China exposes austerity violations of officials
BEIJING - China's top graft buster has exposed eight cases involving officials who have violated the eight-point rules on austerity. The officials were found to have been involved in cases of embezzlement of public funds, use of public funds for banquets and unapproved use of official vehicles, among other misdeeds, according to a statement released by the Communist Party of China (CPC) Central Commission for Discipline Inspection (CCDI).
The individuals include an official from the State Administration of Taxation (SAT) and the head of a local vocational education center in Northeast China's Jilin province, and their punishments ranged from intra-Party warning to dismissal, it said.

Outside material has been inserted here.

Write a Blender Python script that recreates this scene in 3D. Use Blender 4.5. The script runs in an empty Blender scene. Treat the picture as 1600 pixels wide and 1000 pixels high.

In one case, Yang Suizhou, an inspector with the SAT, was stripped of his Party membership and removed from office after he was found to have spent three days traveling with public funds worth 27,700 yuan ($3,987) in Inner Mongolia autonomous region after an official trip in July 2015, it said.

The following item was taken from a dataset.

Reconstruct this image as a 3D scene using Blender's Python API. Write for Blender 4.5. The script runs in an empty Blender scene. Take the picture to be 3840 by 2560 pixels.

Yang used the funds to accommodate his friends and relatives, according to the statement. In addition, he attended banquets that could have affected fair enforcement and received gifts from private companies worth 50,000 yuan, it added.
The eight-point rules were introduced by the Political Bureau of the CPC Central Committee at the end of 2012 to address bureaucracy, formalism and extravagance.
The CCDI has been publicizing such cases since April 2014.